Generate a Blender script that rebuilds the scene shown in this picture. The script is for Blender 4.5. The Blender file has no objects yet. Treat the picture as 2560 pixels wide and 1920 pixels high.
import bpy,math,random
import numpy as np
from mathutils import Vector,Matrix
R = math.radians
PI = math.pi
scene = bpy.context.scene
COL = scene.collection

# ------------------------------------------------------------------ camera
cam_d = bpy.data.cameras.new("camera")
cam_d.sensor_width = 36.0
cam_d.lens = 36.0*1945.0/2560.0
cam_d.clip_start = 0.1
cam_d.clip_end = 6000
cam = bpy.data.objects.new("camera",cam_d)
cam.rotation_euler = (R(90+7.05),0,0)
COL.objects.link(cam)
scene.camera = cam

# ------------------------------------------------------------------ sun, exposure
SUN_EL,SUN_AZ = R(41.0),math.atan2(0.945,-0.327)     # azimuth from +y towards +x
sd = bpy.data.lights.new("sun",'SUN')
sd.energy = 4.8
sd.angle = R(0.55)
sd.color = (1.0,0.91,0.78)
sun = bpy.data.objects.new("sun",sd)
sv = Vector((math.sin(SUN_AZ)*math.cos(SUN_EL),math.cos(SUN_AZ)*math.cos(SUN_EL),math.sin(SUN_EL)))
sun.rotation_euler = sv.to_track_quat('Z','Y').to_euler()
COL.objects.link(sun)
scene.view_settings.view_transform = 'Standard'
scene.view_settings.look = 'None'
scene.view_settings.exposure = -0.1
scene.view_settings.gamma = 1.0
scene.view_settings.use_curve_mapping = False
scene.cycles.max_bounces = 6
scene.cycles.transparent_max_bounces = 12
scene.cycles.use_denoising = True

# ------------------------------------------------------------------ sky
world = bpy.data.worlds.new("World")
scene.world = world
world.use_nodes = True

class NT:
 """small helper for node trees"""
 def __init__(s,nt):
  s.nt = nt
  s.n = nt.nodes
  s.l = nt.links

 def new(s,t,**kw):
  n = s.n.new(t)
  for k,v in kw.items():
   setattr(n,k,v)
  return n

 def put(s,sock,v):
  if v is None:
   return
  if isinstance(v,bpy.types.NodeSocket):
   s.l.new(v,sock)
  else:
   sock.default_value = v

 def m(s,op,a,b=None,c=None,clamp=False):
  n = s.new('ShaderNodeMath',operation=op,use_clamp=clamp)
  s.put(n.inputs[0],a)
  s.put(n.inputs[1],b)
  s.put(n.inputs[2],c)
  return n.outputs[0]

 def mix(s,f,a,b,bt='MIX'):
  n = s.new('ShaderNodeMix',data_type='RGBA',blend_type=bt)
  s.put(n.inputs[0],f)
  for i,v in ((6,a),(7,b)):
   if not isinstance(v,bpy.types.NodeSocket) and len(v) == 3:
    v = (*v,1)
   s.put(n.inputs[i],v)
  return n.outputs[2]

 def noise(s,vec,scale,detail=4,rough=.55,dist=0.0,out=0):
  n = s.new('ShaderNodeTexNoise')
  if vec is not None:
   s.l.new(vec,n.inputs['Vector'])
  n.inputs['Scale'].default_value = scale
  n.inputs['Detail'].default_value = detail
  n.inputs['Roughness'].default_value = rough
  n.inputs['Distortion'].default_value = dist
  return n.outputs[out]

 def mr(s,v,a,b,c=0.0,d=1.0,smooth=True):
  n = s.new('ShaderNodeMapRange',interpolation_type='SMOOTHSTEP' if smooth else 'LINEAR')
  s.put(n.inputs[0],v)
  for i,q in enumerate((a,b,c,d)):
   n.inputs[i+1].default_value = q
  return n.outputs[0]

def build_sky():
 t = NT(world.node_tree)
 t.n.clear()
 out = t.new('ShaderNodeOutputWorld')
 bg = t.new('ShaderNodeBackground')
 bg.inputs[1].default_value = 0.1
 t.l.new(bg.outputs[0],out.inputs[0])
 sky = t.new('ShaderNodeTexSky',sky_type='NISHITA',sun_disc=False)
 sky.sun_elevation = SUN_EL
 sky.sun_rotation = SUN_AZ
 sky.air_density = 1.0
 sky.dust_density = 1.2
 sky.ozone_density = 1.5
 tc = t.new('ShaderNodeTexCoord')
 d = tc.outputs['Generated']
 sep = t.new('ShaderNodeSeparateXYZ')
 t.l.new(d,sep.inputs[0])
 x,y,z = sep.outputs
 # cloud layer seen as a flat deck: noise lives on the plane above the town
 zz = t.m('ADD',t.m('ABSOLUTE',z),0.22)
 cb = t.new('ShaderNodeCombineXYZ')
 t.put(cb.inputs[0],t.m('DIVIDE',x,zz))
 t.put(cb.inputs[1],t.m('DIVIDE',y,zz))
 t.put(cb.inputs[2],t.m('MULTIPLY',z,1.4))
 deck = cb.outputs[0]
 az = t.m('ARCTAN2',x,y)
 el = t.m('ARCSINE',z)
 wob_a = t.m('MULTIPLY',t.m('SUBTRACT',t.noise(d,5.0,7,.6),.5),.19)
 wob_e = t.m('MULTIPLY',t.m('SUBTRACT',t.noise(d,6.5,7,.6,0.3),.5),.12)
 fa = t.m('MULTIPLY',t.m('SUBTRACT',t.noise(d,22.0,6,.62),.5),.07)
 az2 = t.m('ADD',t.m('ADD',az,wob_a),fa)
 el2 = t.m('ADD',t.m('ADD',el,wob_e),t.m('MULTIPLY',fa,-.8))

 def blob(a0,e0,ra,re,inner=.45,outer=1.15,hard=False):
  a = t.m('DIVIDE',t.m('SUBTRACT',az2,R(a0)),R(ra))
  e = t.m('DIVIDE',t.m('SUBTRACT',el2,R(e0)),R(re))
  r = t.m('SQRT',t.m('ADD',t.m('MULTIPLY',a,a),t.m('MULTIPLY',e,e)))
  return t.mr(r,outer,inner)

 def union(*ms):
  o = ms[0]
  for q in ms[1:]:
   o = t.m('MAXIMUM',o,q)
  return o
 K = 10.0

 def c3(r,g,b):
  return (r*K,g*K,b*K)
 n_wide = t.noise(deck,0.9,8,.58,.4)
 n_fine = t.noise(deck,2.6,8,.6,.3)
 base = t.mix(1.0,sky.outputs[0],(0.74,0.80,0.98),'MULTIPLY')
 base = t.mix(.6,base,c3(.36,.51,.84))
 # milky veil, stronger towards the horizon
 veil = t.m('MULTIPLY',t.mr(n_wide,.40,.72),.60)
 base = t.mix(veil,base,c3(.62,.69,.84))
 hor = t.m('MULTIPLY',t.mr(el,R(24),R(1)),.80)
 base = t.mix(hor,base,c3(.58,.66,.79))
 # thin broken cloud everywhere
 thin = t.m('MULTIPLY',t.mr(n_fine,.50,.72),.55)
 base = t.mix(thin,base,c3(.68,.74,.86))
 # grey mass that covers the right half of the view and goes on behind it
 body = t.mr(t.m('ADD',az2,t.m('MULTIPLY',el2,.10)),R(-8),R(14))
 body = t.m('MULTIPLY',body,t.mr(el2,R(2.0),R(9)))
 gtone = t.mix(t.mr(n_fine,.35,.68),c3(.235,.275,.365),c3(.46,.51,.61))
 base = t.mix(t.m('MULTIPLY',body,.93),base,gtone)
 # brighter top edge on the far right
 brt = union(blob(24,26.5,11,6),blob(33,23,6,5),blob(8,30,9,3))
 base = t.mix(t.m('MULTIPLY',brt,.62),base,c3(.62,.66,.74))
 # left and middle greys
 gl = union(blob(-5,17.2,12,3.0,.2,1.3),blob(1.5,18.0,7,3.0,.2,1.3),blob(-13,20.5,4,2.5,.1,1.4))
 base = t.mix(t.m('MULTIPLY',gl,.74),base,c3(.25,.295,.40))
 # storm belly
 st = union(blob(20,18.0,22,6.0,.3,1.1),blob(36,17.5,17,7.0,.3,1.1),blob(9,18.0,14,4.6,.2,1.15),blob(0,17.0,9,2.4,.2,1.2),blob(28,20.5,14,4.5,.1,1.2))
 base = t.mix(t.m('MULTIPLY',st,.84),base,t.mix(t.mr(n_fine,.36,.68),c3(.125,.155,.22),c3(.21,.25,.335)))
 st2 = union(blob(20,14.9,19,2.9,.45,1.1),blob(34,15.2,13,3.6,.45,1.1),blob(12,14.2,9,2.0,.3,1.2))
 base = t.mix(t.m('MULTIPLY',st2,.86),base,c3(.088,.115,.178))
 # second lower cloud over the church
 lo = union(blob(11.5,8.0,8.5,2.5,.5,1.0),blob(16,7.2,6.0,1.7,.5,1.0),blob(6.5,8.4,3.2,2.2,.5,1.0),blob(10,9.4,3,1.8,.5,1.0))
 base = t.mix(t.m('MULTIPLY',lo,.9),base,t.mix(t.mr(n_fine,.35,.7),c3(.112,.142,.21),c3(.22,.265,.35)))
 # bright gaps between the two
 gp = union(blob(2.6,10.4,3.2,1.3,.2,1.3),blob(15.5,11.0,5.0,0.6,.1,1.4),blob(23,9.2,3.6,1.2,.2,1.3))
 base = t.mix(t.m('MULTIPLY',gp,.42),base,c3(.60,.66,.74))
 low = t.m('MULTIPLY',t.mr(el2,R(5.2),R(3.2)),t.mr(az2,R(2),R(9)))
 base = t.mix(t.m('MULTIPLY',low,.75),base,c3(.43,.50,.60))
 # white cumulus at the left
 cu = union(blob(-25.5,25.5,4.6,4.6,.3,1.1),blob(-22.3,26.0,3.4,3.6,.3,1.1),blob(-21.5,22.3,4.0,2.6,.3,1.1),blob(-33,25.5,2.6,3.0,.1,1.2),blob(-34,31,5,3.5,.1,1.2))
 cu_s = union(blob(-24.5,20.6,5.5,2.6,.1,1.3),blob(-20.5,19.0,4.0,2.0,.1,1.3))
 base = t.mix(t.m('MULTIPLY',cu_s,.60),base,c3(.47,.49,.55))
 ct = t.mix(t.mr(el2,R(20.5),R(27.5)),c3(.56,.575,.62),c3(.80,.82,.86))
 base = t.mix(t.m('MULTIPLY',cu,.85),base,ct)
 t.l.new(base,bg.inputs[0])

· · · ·

= Problem statement =
Starting at the top of the data above, repeat every line exactly until the line containing "COL = scene.collection" has been given, then stop.

= Answer to this problem =
Generate a Blender script that rebuilds the scene shown in this picture. The script is for Blender 4.5. The Blender file has no objects yet. Treat the picture as 2560 pixels wide and 1920 pixels high.
import bpy,math,random
import numpy as np
from mathutils import Vector,Matrix
R = math.radians
PI = math.pi
scene = bpy.context.scene
COL = scene.collection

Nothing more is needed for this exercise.